* Begin Dataset content *

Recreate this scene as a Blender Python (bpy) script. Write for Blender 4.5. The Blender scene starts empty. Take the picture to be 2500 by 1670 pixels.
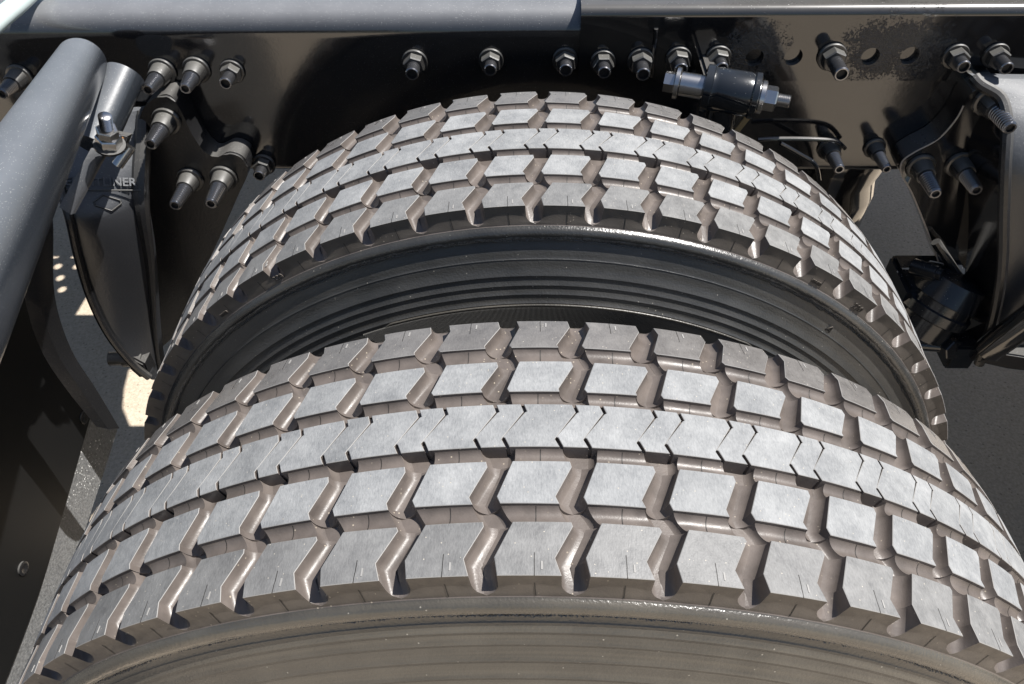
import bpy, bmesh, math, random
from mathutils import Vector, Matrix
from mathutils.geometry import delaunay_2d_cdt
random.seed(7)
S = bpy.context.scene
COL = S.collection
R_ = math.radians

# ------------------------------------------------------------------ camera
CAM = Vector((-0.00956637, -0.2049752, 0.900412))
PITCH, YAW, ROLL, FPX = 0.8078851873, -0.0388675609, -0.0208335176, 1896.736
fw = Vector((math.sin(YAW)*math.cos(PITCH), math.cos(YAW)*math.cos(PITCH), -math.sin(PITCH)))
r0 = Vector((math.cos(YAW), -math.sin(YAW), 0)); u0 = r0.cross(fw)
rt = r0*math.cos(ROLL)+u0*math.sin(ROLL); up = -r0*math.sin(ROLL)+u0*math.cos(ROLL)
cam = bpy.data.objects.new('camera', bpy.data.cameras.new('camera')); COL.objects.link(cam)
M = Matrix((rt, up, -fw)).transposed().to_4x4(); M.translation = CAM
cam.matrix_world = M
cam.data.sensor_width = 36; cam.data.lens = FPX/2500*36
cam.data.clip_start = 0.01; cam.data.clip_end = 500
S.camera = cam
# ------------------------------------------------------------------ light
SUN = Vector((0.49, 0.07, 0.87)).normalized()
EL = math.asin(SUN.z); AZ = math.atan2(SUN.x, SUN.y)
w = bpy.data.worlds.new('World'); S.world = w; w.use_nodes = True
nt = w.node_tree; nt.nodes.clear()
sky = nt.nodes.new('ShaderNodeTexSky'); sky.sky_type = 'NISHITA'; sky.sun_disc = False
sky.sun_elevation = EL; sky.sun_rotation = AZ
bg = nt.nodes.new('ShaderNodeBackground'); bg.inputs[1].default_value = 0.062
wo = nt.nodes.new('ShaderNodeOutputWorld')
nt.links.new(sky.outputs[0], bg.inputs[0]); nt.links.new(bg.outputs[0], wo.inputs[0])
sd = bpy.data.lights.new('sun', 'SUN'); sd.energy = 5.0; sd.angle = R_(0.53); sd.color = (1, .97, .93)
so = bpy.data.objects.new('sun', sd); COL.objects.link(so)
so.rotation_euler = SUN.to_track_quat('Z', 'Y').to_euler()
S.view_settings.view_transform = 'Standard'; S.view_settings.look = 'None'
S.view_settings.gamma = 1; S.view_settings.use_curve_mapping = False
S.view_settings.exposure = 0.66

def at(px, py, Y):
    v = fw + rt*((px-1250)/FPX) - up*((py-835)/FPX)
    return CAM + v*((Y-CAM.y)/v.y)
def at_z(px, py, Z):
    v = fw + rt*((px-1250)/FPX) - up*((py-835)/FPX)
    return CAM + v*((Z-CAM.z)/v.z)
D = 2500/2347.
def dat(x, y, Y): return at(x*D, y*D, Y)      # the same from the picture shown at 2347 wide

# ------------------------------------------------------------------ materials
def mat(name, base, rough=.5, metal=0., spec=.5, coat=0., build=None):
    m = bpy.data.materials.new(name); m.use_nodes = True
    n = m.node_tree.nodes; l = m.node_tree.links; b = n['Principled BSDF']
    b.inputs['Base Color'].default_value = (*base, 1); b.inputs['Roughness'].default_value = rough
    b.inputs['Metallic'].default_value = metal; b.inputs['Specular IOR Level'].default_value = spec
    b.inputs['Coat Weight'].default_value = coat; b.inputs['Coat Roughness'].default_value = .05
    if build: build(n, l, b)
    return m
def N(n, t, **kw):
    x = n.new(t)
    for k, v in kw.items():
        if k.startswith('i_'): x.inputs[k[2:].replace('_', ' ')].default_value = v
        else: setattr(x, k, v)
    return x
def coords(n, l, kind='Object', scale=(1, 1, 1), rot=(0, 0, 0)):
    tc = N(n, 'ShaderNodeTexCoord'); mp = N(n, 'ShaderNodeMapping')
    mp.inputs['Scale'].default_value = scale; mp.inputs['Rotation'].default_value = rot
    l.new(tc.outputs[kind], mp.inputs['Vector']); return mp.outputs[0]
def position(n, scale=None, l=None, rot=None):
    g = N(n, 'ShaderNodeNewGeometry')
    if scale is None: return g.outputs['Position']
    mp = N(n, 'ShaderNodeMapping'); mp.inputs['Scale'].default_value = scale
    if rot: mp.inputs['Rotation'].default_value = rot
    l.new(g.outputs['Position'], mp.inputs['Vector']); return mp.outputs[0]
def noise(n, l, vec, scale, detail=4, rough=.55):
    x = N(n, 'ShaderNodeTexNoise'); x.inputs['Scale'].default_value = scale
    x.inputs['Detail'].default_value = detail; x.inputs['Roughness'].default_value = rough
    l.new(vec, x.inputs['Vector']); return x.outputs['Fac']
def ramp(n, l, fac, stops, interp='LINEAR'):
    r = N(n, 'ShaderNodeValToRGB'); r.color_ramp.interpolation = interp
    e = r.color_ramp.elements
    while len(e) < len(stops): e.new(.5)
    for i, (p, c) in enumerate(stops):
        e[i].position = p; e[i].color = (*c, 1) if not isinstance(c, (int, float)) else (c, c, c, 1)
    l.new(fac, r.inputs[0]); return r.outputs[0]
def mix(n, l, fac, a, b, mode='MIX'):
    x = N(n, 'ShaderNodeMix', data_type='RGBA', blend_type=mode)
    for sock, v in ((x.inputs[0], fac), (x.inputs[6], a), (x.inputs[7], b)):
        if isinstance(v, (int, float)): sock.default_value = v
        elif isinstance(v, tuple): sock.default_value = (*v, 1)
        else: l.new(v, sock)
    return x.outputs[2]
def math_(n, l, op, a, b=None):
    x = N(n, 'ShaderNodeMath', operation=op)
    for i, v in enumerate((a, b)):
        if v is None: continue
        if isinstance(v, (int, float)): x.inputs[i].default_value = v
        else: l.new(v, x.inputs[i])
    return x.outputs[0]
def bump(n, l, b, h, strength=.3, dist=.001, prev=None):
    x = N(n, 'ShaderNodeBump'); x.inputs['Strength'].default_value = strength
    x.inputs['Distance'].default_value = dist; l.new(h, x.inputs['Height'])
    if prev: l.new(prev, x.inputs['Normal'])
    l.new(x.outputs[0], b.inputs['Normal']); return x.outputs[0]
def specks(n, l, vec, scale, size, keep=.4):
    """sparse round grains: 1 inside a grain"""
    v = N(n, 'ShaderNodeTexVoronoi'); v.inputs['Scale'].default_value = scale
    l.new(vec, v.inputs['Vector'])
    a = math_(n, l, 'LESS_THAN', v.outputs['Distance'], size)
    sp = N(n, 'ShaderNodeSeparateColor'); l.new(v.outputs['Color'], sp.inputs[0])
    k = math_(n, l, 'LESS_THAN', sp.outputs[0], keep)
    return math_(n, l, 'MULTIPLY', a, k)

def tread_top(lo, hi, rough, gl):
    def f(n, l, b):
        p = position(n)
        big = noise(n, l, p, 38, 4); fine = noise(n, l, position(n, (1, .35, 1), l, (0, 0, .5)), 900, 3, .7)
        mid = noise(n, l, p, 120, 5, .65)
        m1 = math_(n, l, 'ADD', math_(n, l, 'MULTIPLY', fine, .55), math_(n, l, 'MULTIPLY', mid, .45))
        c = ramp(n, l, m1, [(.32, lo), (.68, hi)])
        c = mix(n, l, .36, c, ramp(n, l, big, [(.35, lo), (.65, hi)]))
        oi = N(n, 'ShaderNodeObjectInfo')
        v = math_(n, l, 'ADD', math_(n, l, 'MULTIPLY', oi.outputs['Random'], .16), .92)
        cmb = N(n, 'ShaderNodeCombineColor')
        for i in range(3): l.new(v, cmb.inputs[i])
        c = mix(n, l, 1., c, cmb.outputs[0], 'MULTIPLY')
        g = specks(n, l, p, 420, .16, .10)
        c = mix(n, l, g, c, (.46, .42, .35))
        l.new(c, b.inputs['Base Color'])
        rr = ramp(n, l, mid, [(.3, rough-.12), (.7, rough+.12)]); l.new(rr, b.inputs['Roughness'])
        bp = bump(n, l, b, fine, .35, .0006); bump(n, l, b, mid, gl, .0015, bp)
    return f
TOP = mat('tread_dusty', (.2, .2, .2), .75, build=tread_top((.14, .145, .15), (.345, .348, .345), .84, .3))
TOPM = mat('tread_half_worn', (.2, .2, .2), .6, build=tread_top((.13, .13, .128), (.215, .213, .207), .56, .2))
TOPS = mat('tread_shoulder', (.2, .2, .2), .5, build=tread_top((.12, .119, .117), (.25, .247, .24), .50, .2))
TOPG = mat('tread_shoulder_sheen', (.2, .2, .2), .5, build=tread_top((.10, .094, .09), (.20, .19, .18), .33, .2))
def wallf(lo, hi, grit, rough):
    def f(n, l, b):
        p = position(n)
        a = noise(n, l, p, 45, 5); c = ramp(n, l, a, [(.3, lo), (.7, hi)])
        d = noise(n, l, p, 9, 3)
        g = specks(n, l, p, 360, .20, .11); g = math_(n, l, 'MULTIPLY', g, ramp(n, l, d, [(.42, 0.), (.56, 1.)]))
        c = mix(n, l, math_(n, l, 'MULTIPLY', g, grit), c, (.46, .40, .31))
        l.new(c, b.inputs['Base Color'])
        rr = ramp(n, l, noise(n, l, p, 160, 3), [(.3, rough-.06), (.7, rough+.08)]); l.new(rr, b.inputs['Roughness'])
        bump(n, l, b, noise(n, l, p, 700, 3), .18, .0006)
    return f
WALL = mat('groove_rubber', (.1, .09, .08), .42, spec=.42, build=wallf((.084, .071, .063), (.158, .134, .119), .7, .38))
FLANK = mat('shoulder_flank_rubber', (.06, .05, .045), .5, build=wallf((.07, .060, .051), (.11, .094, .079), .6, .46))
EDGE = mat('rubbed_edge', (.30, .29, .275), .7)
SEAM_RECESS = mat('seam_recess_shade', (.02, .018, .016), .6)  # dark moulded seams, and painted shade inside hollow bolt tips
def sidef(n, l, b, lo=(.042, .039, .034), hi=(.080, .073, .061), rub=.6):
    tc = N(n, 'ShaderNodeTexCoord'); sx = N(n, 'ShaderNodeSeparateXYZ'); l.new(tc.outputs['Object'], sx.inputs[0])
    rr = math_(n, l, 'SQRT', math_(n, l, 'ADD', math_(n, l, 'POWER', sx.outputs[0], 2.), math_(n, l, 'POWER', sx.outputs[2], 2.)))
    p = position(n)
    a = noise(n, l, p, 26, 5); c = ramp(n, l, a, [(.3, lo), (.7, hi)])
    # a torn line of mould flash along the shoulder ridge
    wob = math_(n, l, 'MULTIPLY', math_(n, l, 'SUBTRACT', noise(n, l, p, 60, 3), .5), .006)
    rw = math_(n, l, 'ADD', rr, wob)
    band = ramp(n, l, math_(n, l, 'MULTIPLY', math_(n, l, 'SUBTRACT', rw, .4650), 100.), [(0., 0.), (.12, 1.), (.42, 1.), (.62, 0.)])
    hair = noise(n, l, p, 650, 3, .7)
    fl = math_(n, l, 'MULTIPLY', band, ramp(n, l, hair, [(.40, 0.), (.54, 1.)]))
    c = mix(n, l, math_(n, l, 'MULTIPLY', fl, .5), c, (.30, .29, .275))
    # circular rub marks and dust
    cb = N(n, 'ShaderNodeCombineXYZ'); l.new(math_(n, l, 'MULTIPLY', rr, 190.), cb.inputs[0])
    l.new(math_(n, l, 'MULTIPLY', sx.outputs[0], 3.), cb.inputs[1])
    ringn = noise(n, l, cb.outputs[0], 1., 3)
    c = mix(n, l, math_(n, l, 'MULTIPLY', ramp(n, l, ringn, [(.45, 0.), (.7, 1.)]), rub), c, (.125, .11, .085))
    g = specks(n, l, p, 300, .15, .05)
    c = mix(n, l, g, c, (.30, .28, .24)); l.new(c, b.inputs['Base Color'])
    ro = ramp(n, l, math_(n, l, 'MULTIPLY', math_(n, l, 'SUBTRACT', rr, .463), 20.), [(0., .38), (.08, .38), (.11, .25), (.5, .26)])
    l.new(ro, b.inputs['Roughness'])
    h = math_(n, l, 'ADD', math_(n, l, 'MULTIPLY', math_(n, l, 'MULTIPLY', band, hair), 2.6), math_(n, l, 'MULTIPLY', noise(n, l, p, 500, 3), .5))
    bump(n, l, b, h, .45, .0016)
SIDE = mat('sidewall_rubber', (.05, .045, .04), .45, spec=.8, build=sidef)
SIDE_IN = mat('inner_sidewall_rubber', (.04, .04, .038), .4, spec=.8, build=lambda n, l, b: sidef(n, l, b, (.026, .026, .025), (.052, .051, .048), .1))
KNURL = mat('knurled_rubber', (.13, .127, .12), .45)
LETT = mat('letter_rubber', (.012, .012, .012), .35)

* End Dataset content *

Exactly restate the lines from the beginning of the data through the line with "R_ = math.radians", and no others, keeping pictures out.

Output below
Recreate this scene as a Blender Python (bpy) script. Write for Blender 4.5. The Blender scene starts empty. Take the picture to be 2500 by 1670 pixels.
import bpy, bmesh, math, random
from mathutils import Vector, Matrix
from mathutils.geometry import delaunay_2d_cdt
random.seed(7)
S = bpy.context.scene
COL = S.collection
R_ = math.radians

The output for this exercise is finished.